As Seymour puts it, the port has the benefit of being within two hours of the Metro Toronto area. Peters, too, mentioned the value of having access the area. Picton now joins regional stops that include Valleyfield, Quebec; Ramey’s Bend, Ontario; Cleveland, Ohio; Monroe, Michigan; Chicago, Illinois; Thunder Bay, Ontario; and Duluth, Minnesota (see the map on page 14).

“It’s been our goal to help initiate container trade in the Great Lakes, to get it further into the system than Montreal,” Seymour says. “There are smaller ports that can get the containers to huge markets.”

Cleveland Diversifies Cargo

The driving force behind CEE has always been improved service for shippers. The sailing distance between Antwerp and Cleveland is 3,745 nautical miles.
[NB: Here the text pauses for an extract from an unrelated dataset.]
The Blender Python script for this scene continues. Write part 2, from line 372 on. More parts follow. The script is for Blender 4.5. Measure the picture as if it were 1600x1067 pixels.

The sailing distance between Antwerp and Baltimore, Maryland is already 3,653 nautical miles – and then containers must be transloaded to truck or rail to travel another 375 road miles to reach the Cleveland port. The same rationale is being used at other ports as the idea of moving containers throughout the system gains momentum.

“The potential savings on double handling and longer trucking/ rail transport – both in time and money – benefits customers,” Peters says, adding that water transportation can accommodate greater volume and deliver better environmental results.

The Port of Cleveland is Spliethoff’s original partner. In addition to moving containers for regional manufacturers, the port has discovered a market for shipping yachts across the ocean, says David Gutheil, chief commercial officer for Cleveland-Cuyahoga County Port Authority.

“At the beginning, there were more containers than project cargo,” he adds. “Each year is different. When we started this, bringing yachts into the Great Lakes and into Cleveland wasn’t even a thought.”

The containers themselves are a commodity because demand is strong to move them back to Europe. With companies like Home Depot and GM chartering vessels to improve logistics, and Amazon becoming its own transportation network by purchasing planes and trucks, the carrier and the ports along the feeder line see new and expanding opportunities.

“We’re always trying to be creative and improve on what we have,” Gutheil says. “We have the scanning equipment to clear containers and other ports don’t.”

As CEE enters a new era, Spliethoff continues to make cargo and delivery decisions. And with the new partnership, Peyton Lynn C carries the name of both Spliethoff and Doornekamp for onlookers to see as she sails past.